True Grit: One of the Greatest Westerns Ever, I Reckon.
With their take on True Grit, Joel and Ethan Coen didn’t remake the 1969 John Wayne film of the same name. And they didn’t “update” the film’s 1968 source material by writer Charles Portis. What they’ve done is make the best damn western since 1992’s Unforgiven. But the Coen’s masterpiece isn’t filled with brooding and extraneous landscape shots. In true Coen fashion, the two hours are stocked with dark humor, bursts of violence, Roger Deakins‘ masterful cinematography, and characters so well-crafted that no time gets wasted on unnecessary background stories. In one of the great surprises of the year, one of these characters is played by 14-year-old newcomer Hailee Steinfeld.
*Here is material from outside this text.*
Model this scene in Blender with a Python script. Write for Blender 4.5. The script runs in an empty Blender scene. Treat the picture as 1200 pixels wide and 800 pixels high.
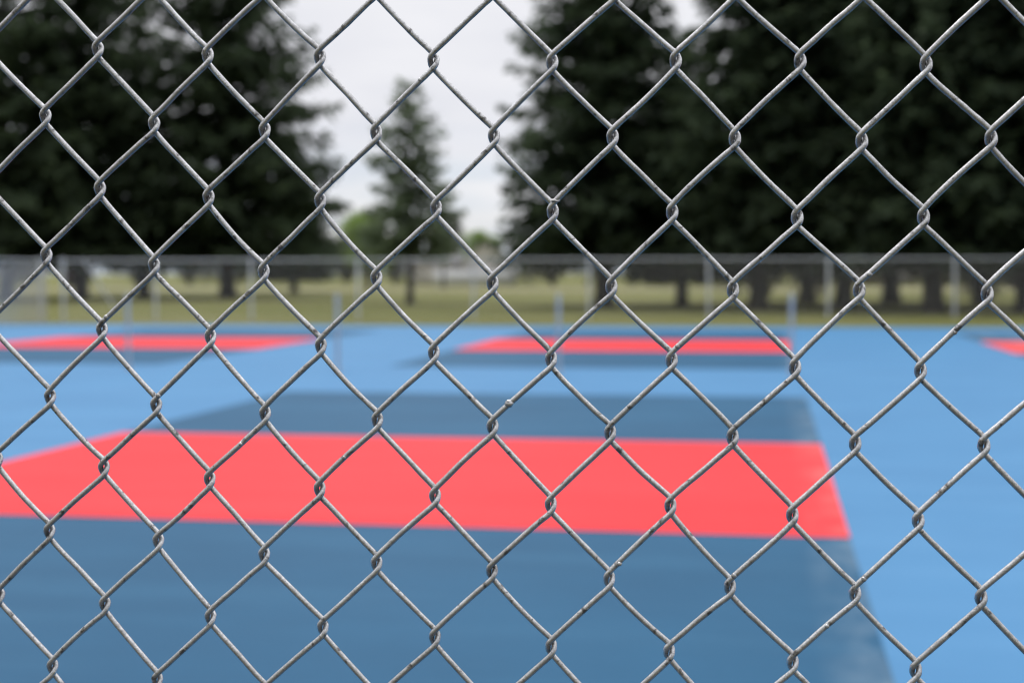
import bpy, math, random
import numpy as np
from mathutils import Matrix, Vector

random.seed(7)
rng = np.random.default_rng(11)
PI = math.pi
scene = bpy.context.scene
COL = scene.collection

# ------------------------------------------------------------------ helpers
def mesh_np(name, verts, faces_list, mat=None, smooth=False):
    """verts (n,3); faces_list: list of int arrays (m,k)"""
    me = bpy.data.meshes.new(name)
    verts = np.asarray(verts, np.float32)
    me.vertices.add(len(verts))
    me.vertices.foreach_set('co', verts.ravel())
    nl = sum(f.size for f in faces_list)
    nf = sum(len(f) for f in faces_list)
    me.loops.add(nl)
    me.polygons.add(nf)
    me.loops.foreach_set('vertex_index', np.concatenate([np.asarray(f, np.int32).ravel() for f in faces_list]))
    tot = np.concatenate([np.full(len(f), f.shape[1], np.int32) for f in faces_list])
    start = np.concatenate([[0], np.cumsum(tot)[:-1]]).astype(np.int32)
    me.polygons.foreach_set('loop_start', start)
    me.polygons.foreach_set('loop_total', tot)
    if smooth:
        me.polygons.foreach_set('use_smooth', np.ones(nf, bool))
    me.update(calc_edges=True)
    me.validate()
    if mat: me.materials.append(mat)
    return me

class MB:
    """collects shapes into one mesh"""
    def __init__(self): self.v = []; self.f = {}; self.n = 0
    def add(self, v, faces):
        v = np.asarray(v, float)
        for f in faces:
            f = np.asarray(f, int)
            self.f.setdefault(f.shape[1], []).append(f + self.n)
        self.v.append(v); self.n += len(v)
    def box(self, x0, x1, y0, y1, z0, z1):
        v = [(x, y, z) for z in (z0, z1) for y in (y0, y1) for x in (x0, x1)]
        self.add(v, [np.array([(0,2,3,1),(4,5,7,6),(0,1,5,4),(2,6,7,3),(0,4,6,2),(1,3,7,5)])])
    def poly(self, pts):
        self.add(pts, [np.arange(len(pts))[None, :]])
    def tube(self, P, R, n=8, caps=True):
        v, f = tube(P, R, n); self.add(v, [f])
        if caps:
            self.poly(v[:n][::-1]); self.poly(v[-n:])
    def build(self, name, mat, parent=None, smooth=False):
        me = mesh_np(name, np.concatenate(self.v), [np.concatenate(a) for a in self.f.values()], mat, smooth)
        o = bpy.data.objects.new(name, me); COL.objects.link(o)
        if parent: o.parent = parent
        return o

def tube(P, R, n=8):
    P = np.asarray(P, float); m = len(P)
    R = np.broadcast_to(np.asarray(R, float), (m,))
    T = np.gradient(P, axis=0); T /= np.linalg.norm(T, axis=1)[:, None] + 1e-12
    up = np.array([0.31, 0.93, 0.2]) if abs(T[0][2]) > .6 or abs(T[0][0]) > .8 else np.array([0.1, 0.2, 1.0])
    N = np.cross(T, up); N /= np.linalg.norm(N, axis=1)[:, None] + 1e-12
    B = np.cross(T, N)
    a = np.arange(n) * 2 * PI / n
    v = P[:, None] + R[:, None, None] * (np.cos(a)[None, :, None] * N[:, None] + np.sin(a)[None, :, None] * B[:, None])
    i = np.arange(m - 1)[:, None] * n; j = np.arange(n)[None, :]; k = (j + 1) % n
    f = np.stack([i + j, i + k, i + n + k, i + n + j], -1).reshape(-1, 4)
    return v.reshape(-1, 3), f

def empty(name, loc=(0,0,0), rz=0):
    o = bpy.data.objects.new(name, None); COL.objects.link(o)
    o.location = loc; o.rotation_euler = (0,0,rz); o.empty_display_size = .2
    return o
def tag(o, label=None, cat=None, group=None, kind=None):
    if label: o['label'] = label
    if cat: o['category'] = cat
    if group: o['group'] = group
    if kind: o['kind'] = kind
    return o
def copy_tree(o, parent=None):
    c = o.copy(); COL.objects.link(c)
    if parent: c.parent = parent
    for ch in list(o.children): copy_tree(ch, c)
    return c

# ------------------------------------------------------------------ materials
def new_mat(name):
    m = bpy.data.materials.new(name); m.use_nodes = True
    nt = m.node_tree; b = nt.nodes['Principled BSDF']
    return m, nt, b
def N(nt, t, **kw):
    n = nt.nodes.new(t)
    for k, v in kw.items(): setattr(n, k, v)
    return n
def noise(nt, scale, detail=4, rough=.55, vec=None):
    n = N(nt, 'ShaderNodeTexNoise'); n.inputs['Scale'].default_value = scale
    n.inputs['Detail'].default_value = detail; n.inputs['Roughness'].default_value = rough
    if vec is not None: nt.links.new(vec, n.inputs['Vector'])
    return n
def ramp(nt, fac, stops):
    r = N(nt, 'ShaderNodeValToRGB')
    while len(r.color_ramp.elements) < len(stops): r.color_ramp.elements.new(.5)
    for e, (p, c) in zip(r.color_ramp.elements, stops):
        e.position = p; e.color = (c if len(c) == 4 else (*c, 1)) if not isinstance(c, (int, float)) else (c, c, c, 1)
    nt.links.new(fac, r.inputs['Fac']); return r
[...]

Young Hailee effortlessly steals the show from acclaimed veterans Jeff Bridges, Matt Damon, and Josh Brolin. She plays Mattie Ross, a girl whose father is shot dead by drifter Tom Chaney (Brolin). Because Chaney flees into Indian territory, the local authorities will not pursue. Mattie hires Deputy U.S. Marshall Rooster Cogburn (Bridges), a man with a merciless reputation – a man with “true grit.” Texas Ranger La Boeuf (Damon) is also on Chaney’s trail, for a murder he committed months previous in TX. And the great adventure begins.
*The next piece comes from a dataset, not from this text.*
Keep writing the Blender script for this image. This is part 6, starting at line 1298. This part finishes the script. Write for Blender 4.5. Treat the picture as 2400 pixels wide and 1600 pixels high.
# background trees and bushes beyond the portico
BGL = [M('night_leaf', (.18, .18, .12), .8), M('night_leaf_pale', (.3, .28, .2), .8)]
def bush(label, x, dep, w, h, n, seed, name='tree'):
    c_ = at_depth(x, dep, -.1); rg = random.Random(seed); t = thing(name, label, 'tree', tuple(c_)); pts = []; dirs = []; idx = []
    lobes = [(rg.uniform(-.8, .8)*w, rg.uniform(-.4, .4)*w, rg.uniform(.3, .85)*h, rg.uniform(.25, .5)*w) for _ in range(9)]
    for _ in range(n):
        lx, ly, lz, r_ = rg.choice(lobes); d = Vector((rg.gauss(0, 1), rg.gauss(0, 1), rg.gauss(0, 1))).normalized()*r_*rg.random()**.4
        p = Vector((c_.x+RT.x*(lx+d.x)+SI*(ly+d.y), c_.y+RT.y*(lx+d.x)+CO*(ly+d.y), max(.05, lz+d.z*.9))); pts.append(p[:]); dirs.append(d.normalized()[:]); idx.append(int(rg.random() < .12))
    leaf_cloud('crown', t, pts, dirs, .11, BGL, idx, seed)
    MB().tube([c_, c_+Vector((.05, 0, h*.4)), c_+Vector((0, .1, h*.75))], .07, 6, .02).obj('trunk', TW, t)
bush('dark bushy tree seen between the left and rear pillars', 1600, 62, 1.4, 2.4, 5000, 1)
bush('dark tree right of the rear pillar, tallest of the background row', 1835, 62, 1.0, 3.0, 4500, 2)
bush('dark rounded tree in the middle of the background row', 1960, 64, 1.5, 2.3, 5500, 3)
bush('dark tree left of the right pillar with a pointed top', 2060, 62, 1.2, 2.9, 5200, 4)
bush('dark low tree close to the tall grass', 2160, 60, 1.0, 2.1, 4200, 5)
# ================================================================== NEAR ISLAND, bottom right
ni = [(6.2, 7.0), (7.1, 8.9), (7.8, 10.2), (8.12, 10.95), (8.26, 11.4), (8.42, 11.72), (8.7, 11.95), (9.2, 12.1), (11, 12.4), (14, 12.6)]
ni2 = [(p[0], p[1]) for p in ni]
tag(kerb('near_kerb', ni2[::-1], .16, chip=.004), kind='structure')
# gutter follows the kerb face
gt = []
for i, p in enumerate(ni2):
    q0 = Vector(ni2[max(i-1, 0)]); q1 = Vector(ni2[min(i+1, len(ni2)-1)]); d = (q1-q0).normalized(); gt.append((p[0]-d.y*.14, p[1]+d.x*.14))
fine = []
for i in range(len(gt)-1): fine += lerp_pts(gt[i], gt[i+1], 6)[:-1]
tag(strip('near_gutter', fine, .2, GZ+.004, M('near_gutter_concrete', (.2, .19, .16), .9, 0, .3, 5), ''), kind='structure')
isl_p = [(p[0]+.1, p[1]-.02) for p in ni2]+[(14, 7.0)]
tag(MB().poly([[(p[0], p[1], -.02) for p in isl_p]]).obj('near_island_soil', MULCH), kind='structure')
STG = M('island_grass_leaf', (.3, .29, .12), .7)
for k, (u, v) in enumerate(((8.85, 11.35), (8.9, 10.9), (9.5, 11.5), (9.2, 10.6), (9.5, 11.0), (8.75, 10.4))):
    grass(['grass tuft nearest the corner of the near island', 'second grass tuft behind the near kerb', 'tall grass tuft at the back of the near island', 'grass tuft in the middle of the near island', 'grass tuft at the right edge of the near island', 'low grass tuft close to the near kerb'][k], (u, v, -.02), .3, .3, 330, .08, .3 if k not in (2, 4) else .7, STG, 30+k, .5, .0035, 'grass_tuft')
Bridges plays Cogburn hardboiled as hell, without the character devolving into a goofy, tough-guy brooder. He’s filled with interesting contradictions: gruff marshal with the heart of gold, drunk mess who’s a competent lawman, constant heckler with a sensitive spine. All of this makes up another classic, quotable character for Bridges. Damon’s La Boeuf is the all-American Texas Ranger swollen with pride. His boasting makes him sound foolish, but he’s got the gunslingin’ chops to back up all the touting. Out of the plethora of colorful characters the Coen’s have penned over the years, True Grit‘s cast makes up some of the best. They all deliver dated dialogue in an obsolete, contraction-less language that comes off Shakespearean at times. I left the theater wishing people still talked that way.
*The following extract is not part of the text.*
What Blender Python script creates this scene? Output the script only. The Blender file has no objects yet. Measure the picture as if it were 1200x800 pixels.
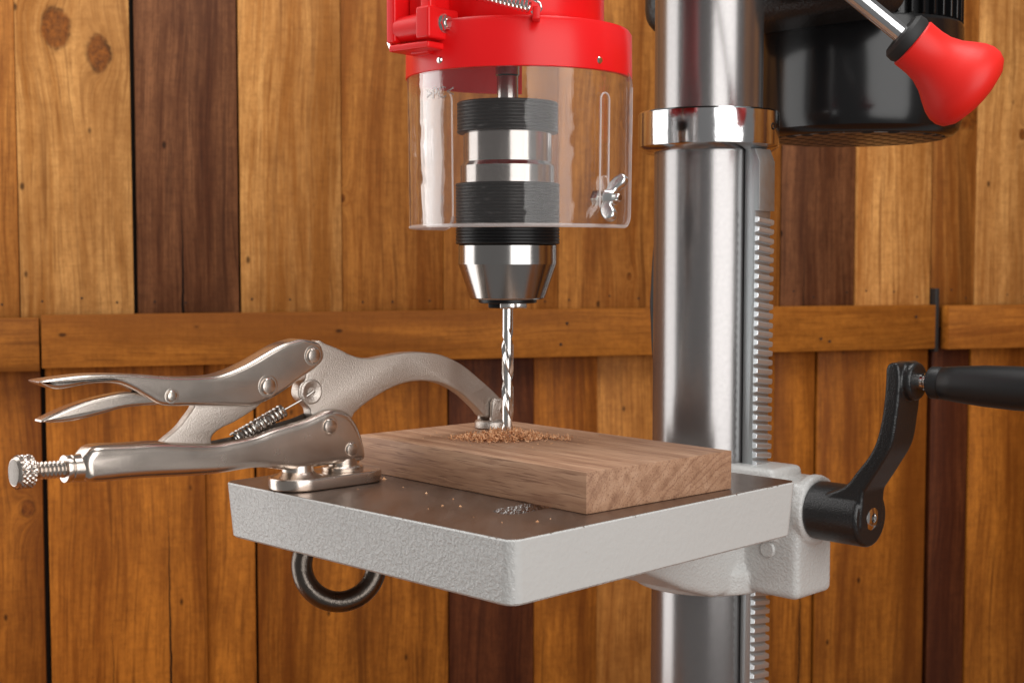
import bpy, bmesh, math, random
from mathutils import Vector, Matrix
R = math.radians
random.seed(7)
MM = 0.001
scene = bpy.context.scene
col = scene.collection

# ------------------------------------------------------------------ camera, world, lamps, exposure
cam_d = bpy.data.cameras.new('camera')
cam_d.lens = 48.0; cam_d.sensor_width = 36.0; cam_d.clip_start = 0.01; cam_d.clip_end = 50
cam = bpy.data.objects.new('camera', cam_d); col.objects.link(cam)
cam.location = (0, 0, 0.1356); cam.rotation_euler = (math.pi / 2 - 0.0622, 0, 0)
cam_d.dof.use_dof = True; cam_d.dof.focus_distance = 0.80; cam_d.dof.aperture_fstop = 17
scene.camera = cam

world = bpy.data.worlds.new('World'); scene.world = world; world.use_nodes = True
bg = world.node_tree.nodes['Background']
bg.inputs[0].default_value = (1.0, 0.98, 0.965, 1); bg.inputs[1].default_value = 0.19

def softbox(name, loc, target, sx, sy, watts, colour=(1, 0.985, 0.965)):
    l = bpy.data.lights.new(name, 'AREA'); l.shape = 'RECTANGLE'; l.size = sx; l.size_y = sy
    l.energy = watts; l.color = colour
    o = bpy.data.objects.new(name, l); col.objects.link(o); o.location = loc
    o.rotation_euler = (Vector(target) - Vector(loc)).to_track_quat('-Z', 'Y').to_euler()
    return o
softbox('softbox_beside_camera', (0.86, -0.55, 0.50), (0.12, 0.95, 0.05), 1.5, 1.9, 28)
softbox('softbox_at_the_side', (-0.95, 1.02, 0.25), (0.1, 1.02, 0.1), 0.60, 1.8, 8.3)
softbox('softbox_overhead', (-0.10, 0.95, 1.35), (0.0, 1.45, 0.2), 1.4, 0.7, 21)

scene.view_settings.view_transform = 'Standard'; scene.view_settings.look = 'None'
scene.view_settings.exposure = 0.0; scene.view_settings.gamma = 1.0

# ------------------------------------------------------------------ material helpers
class NT:
    def __init__(s, name):
        s.m = bpy.data.materials.new(name); s.m.use_nodes = True
        s.t = s.m.node_tree; s.t.nodes.clear()
        s.out = s.t.nodes.new('ShaderNodeOutputMaterial')
    def n(s, typ, ins=None, **kw):
        nd = s.t.nodes.new('ShaderNode' + typ)
        for k, v in kw.items(): setattr(nd, k, v)
        for k, v in (ins or {}).items(): s.set(nd, k, v)
        return nd
    def set(s, nd, k, v):
        sock = nd.inputs[k]
        if isinstance(v, bpy.types.NodeSocket): s.t.links.new(v, sock)
        elif isinstance(v, bpy.types.Node): s.t.links.new(v.outputs[0], sock)
        else:
            if hasattr(sock.default_value, '__len__') and len(sock.default_value) == 4 and len(v) == 3: v = (*v, 1)
            sock.default_value = v
    def math(s, op, a, b=0.0, c=None, clamp=False):
        nd = s.n('Math', operation=op); nd.use_clamp = clamp
        s.set(nd, 0, a); s.set(nd, 1, b)
        if c is not None: s.set(nd, 2, c)
        return nd.outputs[0]
    def mix(s, f, a, b, typ='MIX'):
        nd = s.n('Mix', data_type='RGBA', blend_type=typ)
        s.set(nd, 0, f); s.set(nd, 6, a); s.set(nd, 7, b)
        return nd.outputs[2]
    def ramp(s, f, stops):
        nd = s.n('ValToRGB'); e = nd.color_ramp.elements
        while len(e) < len(stops): e.new(0.5)
        for i, (p, c) in enumerate(stops):
            e[i].position = p; e[i].color = (*c, 1) if len(c) == 3 else c
        s.set(nd, 0, f); return nd.outputs[0]
    def coords(s): return s.n('TexCoord').outputs['Object']
    def mapping(s, vec, scale=(1, 1, 1), loc=(0, 0, 0), rot=(0, 0, 0)):
        nd = s.n('Mapping', {'Vector': vec}); nd.inputs['Scale'].default_value = scale
        nd.inputs['Location'].default_value = loc; nd.inputs['Rotation'].default_value = rot
        return nd.outputs[0]
    def noise(s, vec, scale, detail=3, rough=0.5, dist=0.0):
        nd = s.n('TexNoise', {'Vector': vec, 'Scale': scale, 'Detail': detail, 'Roughness': rough, 'Distortion': dist})
        return nd.outputs[0]
    def bump(s, h, strength, dist):
        return s.n('Bump', {'Height': h, 'Strength': strength, 'Distance': dist}).outputs[0]
    def finish(s, shader):
        s.t.links.new(shader.outputs[0] if isinstance(shader, bpy.types.Node) else shader, s.out.inputs[0]); return s.m
    def bsdf(s, **kw):
        nd = s.n('BsdfPrincipled')
        for k, v in kw.items(): s.set(nd, k.replace('_', ' '), v)
        return nd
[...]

Like every great Coen film, the tone of the film shifts flawlessly from comedy to drama to dream-like and back to comedy. At this point the brothers are masters and can play with tone like play-doh. Their shifts never feel clunky or forced. They can flip-flop between genres without question. The content and performances are accompanied by long-time Coen cinematographer Roger Deakins. Like previous westerns, True Grit has its share of stunning scenery, but it’s the dialogue-driven scenes where Deakin flexes his muscles. He makes watching Cogburn, La Boeuf, and Mattie sit around a campfire making fun of each other just as beautiful as a horse ride on a gorgeous Arkansas plain.
In what I think is a first for a Coen film, True Grit is genuinely touching. The third act contains a moment of such moving human strength that my eyes welled up. I’m a huge sissy/sucker, but I never thought the Coen’s would make me cry. Not because they lack the skills, hell no, because their films have stayed away from “touching” territory. And unlike the Coen’s previous work, True Grit is a straightforward film that remains within a single genre. It’s almost weird that the Coens made this film. But I’m glad they did. Go see it now or you will regret it, I reckon.